The Best Vanguard ETF to Buy and Hold for the Next Decade (It Has Significant AI Exposure)

Source The Motley Fool

Key Points

  • The Vanguard S&P 500 ETF carries an expense ratio of just 0.03%.

  • Top holdings include Nvidia, Apple, Microsoft, Amazon, and Alphabet -- the heart of the AI economy.

  • The S&P 500 has delivered roughly 10% annualized total returns over the long run.

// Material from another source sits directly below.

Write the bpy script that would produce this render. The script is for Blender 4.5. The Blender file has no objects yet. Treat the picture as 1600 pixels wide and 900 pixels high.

  • 10 stocks we like better than Vanguard S&P 500 ETF ›

With so many exchange-traded funds (ETFs) to choose from, building a long-term, buy-and-hold portfolio can feel overwhelming. There are growth-focused ETFs, dividend-focused ETFs, sector-specific ETFs, and broad-market ETFs. But for investors looking for a single fund that pairs an extremely low fee with deep exposure to America's most dominant companies, one stands above the rest: the Vanguard S&P 500 ETF (NYSEMKT: VOO).

The fund tracks the S&P 500 Index, giving investors fractional ownership in roughly 500 of the largest U.S. publicly traded companies through a single trade. And the market is clearly buying in. Net assets for this share class of this fund are now approaching $1 trillion -- a level no other ETF has ever reached. In fact, investors poured well over $100 billion of new money into the fund in 2025 alone.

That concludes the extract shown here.